GIVEN PROBLEM: Check the listing below line by line and report how many lines hold "scene", with no other words.

RECORDED INFORMATION:
----
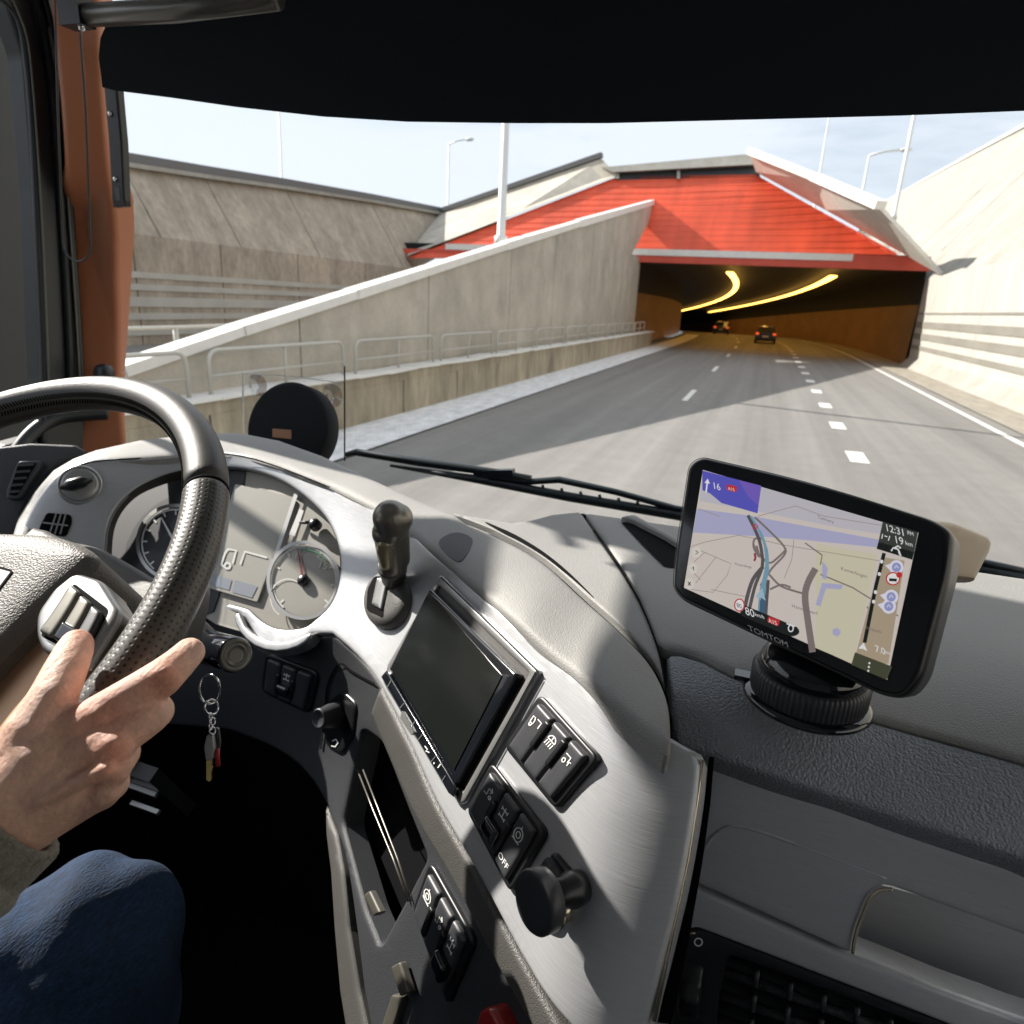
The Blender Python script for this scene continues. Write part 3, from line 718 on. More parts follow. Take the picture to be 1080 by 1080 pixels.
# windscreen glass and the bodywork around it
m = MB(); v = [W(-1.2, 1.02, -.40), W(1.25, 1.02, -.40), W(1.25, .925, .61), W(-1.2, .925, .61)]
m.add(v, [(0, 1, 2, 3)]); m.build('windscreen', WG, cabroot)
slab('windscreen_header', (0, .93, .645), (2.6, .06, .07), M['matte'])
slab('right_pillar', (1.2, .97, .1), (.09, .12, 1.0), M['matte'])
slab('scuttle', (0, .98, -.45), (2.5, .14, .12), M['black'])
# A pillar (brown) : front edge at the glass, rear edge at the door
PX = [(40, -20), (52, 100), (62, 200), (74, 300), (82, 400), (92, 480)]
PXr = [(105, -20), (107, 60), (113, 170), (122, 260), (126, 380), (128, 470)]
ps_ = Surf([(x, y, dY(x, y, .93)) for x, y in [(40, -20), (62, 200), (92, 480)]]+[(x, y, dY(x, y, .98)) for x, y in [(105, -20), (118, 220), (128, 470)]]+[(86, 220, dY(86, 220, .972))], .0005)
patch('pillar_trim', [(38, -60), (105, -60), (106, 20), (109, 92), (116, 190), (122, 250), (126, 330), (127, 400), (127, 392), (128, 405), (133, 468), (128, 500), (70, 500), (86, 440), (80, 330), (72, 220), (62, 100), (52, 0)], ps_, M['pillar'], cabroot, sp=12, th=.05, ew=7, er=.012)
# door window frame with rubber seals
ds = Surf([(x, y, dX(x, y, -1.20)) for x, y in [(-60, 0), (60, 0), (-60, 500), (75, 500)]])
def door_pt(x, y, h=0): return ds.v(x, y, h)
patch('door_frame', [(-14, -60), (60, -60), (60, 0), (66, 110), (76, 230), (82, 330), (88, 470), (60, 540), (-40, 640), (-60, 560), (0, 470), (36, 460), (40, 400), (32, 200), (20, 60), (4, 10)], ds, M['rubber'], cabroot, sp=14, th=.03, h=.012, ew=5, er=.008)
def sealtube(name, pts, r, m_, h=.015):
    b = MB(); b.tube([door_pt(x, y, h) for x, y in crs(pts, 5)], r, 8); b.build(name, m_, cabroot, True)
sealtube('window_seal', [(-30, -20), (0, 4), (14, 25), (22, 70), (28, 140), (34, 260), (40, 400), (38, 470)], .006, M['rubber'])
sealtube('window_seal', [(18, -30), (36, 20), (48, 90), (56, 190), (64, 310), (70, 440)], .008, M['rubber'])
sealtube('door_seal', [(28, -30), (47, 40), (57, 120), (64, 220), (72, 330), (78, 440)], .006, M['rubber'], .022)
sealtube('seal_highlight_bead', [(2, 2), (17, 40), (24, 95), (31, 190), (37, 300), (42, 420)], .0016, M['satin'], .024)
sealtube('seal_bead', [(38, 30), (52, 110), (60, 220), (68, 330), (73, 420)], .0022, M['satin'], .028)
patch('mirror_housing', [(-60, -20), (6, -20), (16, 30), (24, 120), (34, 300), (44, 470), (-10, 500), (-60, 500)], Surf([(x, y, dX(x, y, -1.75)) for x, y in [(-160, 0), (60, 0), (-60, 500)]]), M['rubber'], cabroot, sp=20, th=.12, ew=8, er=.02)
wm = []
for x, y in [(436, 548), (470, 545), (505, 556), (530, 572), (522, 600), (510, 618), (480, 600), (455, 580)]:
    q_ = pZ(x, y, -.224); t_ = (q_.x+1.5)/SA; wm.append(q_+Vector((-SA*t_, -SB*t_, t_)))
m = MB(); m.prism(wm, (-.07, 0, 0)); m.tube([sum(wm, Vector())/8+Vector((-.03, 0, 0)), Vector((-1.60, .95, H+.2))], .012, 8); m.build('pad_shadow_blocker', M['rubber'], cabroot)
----
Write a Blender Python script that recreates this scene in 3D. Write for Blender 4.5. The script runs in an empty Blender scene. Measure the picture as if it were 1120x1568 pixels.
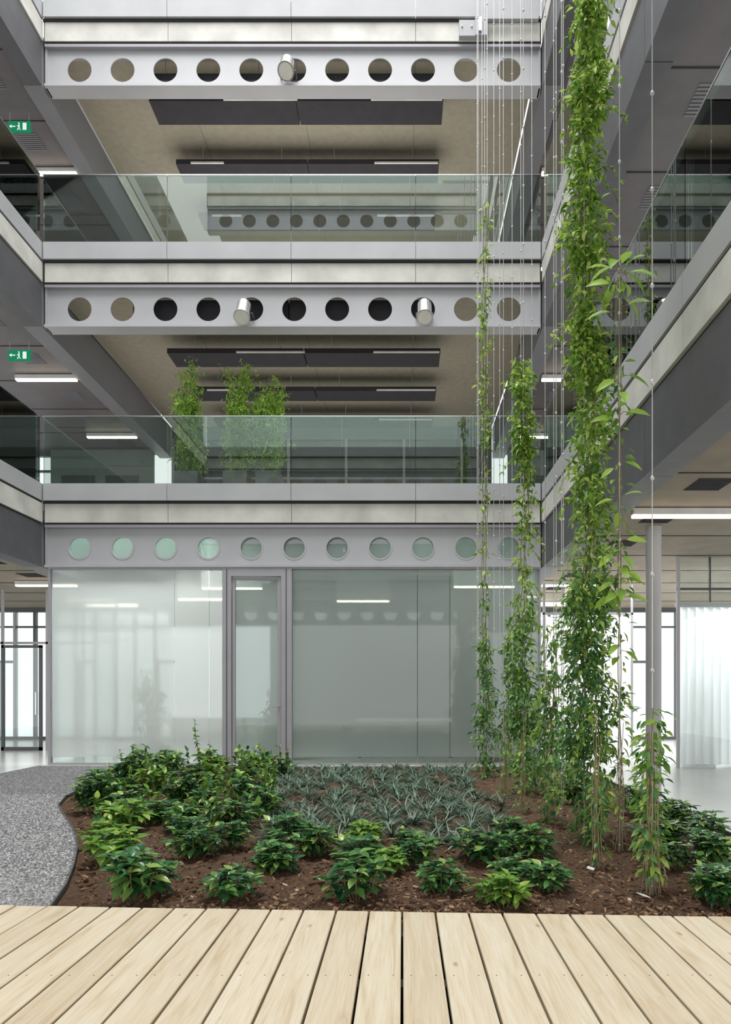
----
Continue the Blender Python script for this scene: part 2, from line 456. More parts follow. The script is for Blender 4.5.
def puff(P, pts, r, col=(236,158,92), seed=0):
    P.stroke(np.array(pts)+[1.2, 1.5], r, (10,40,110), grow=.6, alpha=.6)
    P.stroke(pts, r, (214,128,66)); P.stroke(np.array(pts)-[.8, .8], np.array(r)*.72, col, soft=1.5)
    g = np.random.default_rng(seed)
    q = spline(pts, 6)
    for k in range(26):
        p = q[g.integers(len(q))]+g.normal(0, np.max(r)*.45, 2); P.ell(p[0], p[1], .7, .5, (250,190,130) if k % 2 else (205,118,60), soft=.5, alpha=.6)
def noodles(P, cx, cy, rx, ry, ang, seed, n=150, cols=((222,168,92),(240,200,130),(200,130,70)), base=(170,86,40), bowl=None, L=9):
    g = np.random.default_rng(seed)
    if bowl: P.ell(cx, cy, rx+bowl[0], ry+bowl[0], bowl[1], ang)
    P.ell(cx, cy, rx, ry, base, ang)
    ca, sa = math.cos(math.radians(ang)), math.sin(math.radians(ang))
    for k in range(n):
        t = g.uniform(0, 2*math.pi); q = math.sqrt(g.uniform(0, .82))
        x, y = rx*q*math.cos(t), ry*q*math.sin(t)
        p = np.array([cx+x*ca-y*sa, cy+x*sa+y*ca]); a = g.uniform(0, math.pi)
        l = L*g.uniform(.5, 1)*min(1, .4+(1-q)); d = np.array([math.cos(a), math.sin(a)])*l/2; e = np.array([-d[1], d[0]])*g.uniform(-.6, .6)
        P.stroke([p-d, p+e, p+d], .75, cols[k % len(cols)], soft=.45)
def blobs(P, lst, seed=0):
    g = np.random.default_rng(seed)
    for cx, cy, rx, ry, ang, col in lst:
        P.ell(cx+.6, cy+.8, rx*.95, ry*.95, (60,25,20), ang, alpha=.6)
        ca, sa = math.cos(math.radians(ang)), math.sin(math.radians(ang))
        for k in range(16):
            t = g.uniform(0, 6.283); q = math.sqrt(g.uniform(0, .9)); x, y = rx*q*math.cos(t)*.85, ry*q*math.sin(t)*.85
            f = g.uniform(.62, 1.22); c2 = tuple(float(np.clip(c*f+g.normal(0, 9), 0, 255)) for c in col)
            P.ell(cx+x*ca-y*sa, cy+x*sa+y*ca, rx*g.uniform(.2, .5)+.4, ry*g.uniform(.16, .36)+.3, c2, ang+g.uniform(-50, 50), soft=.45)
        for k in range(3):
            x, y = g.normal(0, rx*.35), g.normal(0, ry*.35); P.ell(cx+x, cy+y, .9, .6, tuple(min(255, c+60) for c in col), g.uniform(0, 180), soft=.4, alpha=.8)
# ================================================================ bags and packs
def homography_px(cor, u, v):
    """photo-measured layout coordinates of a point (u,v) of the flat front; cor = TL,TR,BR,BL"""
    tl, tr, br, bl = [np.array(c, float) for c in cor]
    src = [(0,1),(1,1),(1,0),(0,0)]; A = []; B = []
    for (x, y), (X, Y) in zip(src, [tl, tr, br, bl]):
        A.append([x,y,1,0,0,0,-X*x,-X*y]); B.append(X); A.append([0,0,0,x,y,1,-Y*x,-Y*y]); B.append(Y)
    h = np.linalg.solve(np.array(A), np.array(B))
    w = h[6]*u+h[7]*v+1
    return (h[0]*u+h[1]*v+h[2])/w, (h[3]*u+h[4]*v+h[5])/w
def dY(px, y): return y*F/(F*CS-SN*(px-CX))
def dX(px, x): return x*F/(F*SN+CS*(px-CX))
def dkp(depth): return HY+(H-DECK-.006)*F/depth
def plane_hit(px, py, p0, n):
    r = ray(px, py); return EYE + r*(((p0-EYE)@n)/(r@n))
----
SOLUTION BELOW: 3